● EXERCISE DIRECTIONS
Give back the whole listing exactly as shown.

----

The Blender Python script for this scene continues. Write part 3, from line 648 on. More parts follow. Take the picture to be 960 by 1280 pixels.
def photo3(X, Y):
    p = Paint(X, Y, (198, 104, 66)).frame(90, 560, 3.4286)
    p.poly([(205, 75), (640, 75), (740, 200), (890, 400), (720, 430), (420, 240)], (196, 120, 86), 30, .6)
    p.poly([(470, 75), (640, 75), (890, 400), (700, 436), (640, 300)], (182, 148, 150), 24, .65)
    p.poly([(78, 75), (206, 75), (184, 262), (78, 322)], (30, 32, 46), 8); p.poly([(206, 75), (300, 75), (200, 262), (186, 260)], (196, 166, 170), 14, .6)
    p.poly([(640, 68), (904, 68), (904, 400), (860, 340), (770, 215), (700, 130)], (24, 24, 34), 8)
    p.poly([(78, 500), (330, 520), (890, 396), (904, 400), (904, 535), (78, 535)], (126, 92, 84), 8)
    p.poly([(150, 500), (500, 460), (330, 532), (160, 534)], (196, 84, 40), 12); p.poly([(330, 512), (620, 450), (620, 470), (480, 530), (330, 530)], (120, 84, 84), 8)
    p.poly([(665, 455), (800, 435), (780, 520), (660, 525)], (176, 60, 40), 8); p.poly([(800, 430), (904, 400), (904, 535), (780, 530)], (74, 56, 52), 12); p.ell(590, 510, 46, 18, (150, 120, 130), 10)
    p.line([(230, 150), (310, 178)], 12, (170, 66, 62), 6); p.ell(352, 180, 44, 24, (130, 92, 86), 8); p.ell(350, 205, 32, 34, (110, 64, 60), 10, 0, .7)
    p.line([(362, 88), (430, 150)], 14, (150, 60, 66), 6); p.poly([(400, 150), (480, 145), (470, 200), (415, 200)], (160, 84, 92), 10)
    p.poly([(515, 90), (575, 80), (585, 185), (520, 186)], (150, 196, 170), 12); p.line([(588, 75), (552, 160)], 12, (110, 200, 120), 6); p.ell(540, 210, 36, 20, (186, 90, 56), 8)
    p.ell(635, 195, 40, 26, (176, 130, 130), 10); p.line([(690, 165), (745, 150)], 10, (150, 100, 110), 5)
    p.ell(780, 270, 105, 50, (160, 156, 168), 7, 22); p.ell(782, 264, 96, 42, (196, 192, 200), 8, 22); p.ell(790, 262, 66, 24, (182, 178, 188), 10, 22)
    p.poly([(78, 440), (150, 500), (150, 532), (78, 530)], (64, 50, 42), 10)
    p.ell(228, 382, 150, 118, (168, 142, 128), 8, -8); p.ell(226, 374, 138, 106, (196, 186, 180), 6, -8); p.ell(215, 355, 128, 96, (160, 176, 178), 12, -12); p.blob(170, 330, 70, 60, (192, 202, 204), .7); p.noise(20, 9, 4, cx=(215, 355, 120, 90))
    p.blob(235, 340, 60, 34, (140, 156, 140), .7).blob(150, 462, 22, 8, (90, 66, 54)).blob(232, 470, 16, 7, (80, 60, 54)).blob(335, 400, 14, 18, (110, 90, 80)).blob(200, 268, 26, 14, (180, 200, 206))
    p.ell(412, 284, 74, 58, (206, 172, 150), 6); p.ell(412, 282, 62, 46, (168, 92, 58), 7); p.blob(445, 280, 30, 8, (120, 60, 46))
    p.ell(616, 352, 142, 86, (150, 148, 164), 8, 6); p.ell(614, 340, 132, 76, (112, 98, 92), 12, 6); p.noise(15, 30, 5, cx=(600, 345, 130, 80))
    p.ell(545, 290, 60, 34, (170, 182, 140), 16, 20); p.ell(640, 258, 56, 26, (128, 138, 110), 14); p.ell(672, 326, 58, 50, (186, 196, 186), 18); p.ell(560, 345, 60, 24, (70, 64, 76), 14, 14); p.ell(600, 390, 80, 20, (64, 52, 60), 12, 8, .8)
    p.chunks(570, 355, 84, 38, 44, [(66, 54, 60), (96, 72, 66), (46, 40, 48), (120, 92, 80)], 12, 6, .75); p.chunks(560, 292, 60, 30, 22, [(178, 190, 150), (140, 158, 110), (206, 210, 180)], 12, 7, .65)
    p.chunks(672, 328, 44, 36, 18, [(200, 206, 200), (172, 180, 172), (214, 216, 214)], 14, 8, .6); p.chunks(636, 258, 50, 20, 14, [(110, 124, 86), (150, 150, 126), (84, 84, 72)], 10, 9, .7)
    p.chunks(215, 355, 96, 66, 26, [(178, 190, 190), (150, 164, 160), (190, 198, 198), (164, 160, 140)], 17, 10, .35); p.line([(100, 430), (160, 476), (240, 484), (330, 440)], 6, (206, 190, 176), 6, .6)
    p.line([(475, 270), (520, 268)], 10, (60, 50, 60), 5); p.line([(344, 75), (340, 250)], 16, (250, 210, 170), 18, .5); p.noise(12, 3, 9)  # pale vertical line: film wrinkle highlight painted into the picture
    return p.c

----

● THE ANSWER
The Blender Python script for this scene continues. Write part 3, from line 648 on. More parts follow. Take the picture to be 960 by 1280 pixels.
def photo3(X, Y):
    p = Paint(X, Y, (198, 104, 66)).frame(90, 560, 3.4286)
    p.poly([(205, 75), (640, 75), (740, 200), (890, 400), (720, 430), (420, 240)], (196, 120, 86), 30, .6)
    p.poly([(470, 75), (640, 75), (890, 400), (700, 436), (640, 300)], (182, 148, 150), 24, .65)
    p.poly([(78, 75), (206, 75), (184, 262), (78, 322)], (30, 32, 46), 8); p.poly([(206, 75), (300, 75), (200, 262), (186, 260)], (196, 166, 170), 14, .6)
    p.poly([(640, 68), (904, 68), (904, 400), (860, 340), (770, 215), (700, 130)], (24, 24, 34), 8)
    p.poly([(78, 500), (330, 520), (890, 396), (904, 400), (904, 535), (78, 535)], (126, 92, 84), 8)
    p.poly([(150, 500), (500, 460), (330, 532), (160, 534)], (196, 84, 40), 12); p.poly([(330, 512), (620, 450), (620, 470), (480, 530), (330, 530)], (120, 84, 84), 8)
    p.poly([(665, 455), (800, 435), (780, 520), (660, 525)], (176, 60, 40), 8); p.poly([(800, 430), (904, 400), (904, 535), (780, 530)], (74, 56, 52), 12); p.ell(590, 510, 46, 18, (150, 120, 130), 10)
    p.line([(230, 150), (310, 178)], 12, (170, 66, 62), 6); p.ell(352, 180, 44, 24, (130, 92, 86), 8); p.ell(350, 205, 32, 34, (110, 64, 60), 10, 0, .7)
    p.line([(362, 88), (430, 150)], 14, (150, 60, 66), 6); p.poly([(400, 150), (480, 145), (470, 200), (415, 200)], (160, 84, 92), 10)
    p.poly([(515, 90), (575, 80), (585, 185), (520, 186)], (150, 196, 170), 12); p.line([(588, 75), (552, 160)], 12, (110, 200, 120), 6); p.ell(540, 210, 36, 20, (186, 90, 56), 8)
    p.ell(635, 195, 40, 26, (176, 130, 130), 10); p.line([(690, 165), (745, 150)], 10, (150, 100, 110), 5)
    p.ell(780, 270, 105, 50, (160, 156, 168), 7, 22); p.ell(782, 264, 96, 42, (196, 192, 200), 8, 22); p.ell(790, 262, 66, 24, (182, 178, 188), 10, 22)
    p.poly([(78, 440), (150, 500), (150, 532), (78, 530)], (64, 50, 42), 10)
    p.ell(228, 382, 150, 118, (168, 142, 128), 8, -8); p.ell(226, 374, 138, 106, (196, 186, 180), 6, -8); p.ell(215, 355, 128, 96, (160, 176, 178), 12, -12); p.blob(170, 330, 70, 60, (192, 202, 204), .7); p.noise(20, 9, 4, cx=(215, 355, 120, 90))
    p.blob(235, 340, 60, 34, (140, 156, 140), .7).blob(150, 462, 22, 8, (90, 66, 54)).blob(232, 470, 16, 7, (80, 60, 54)).blob(335, 400, 14, 18, (110, 90, 80)).blob(200, 268, 26, 14, (180, 200, 206))
    p.ell(412, 284, 74, 58, (206, 172, 150), 6); p.ell(412, 282, 62, 46, (168, 92, 58), 7); p.blob(445, 280, 30, 8, (120, 60, 46))
    p.ell(616, 352, 142, 86, (150, 148, 164), 8, 6); p.ell(614, 340, 132, 76, (112, 98, 92), 12, 6); p.noise(15, 30, 5, cx=(600, 345, 130, 80))
    p.ell(545, 290, 60, 34, (170, 182, 140), 16, 20); p.ell(640, 258, 56, 26, (128, 138, 110), 14); p.ell(672, 326, 58, 50, (186, 196, 186), 18); p.ell(560, 345, 60, 24, (70, 64, 76), 14, 14); p.ell(600, 390, 80, 20, (64, 52, 60), 12, 8, .8)
    p.chunks(570, 355, 84, 38, 44, [(66, 54, 60), (96, 72, 66), (46, 40, 48), (120, 92, 80)], 12, 6, .75); p.chunks(560, 292, 60, 30, 22, [(178, 190, 150), (140, 158, 110), (206, 210, 180)], 12, 7, .65)
    p.chunks(672, 328, 44, 36, 18, [(200, 206, 200), (172, 180, 172), (214, 216, 214)], 14, 8, .6); p.chunks(636, 258, 50, 20, 14, [(110, 124, 86), (150, 150, 126), (84, 84, 72)], 10, 9, .7)
    p.chunks(215, 355, 96, 66, 26, [(178, 190, 190), (150, 164, 160), (190, 198, 198), (164, 160, 140)], 17, 10, .35); p.line([(100, 430), (160, 476), (240, 484), (330, 440)], 6, (206, 190, 176), 6, .6)
    p.line([(475, 270), (520, 268)], 10, (60, 50, 60), 5); p.line([(344, 75), (340, 250)], 16, (250, 210, 170), 18, .5); p.noise(12, 3, 9)  # pale vertical line: film wrinkle highlight painted into the picture
    return p.c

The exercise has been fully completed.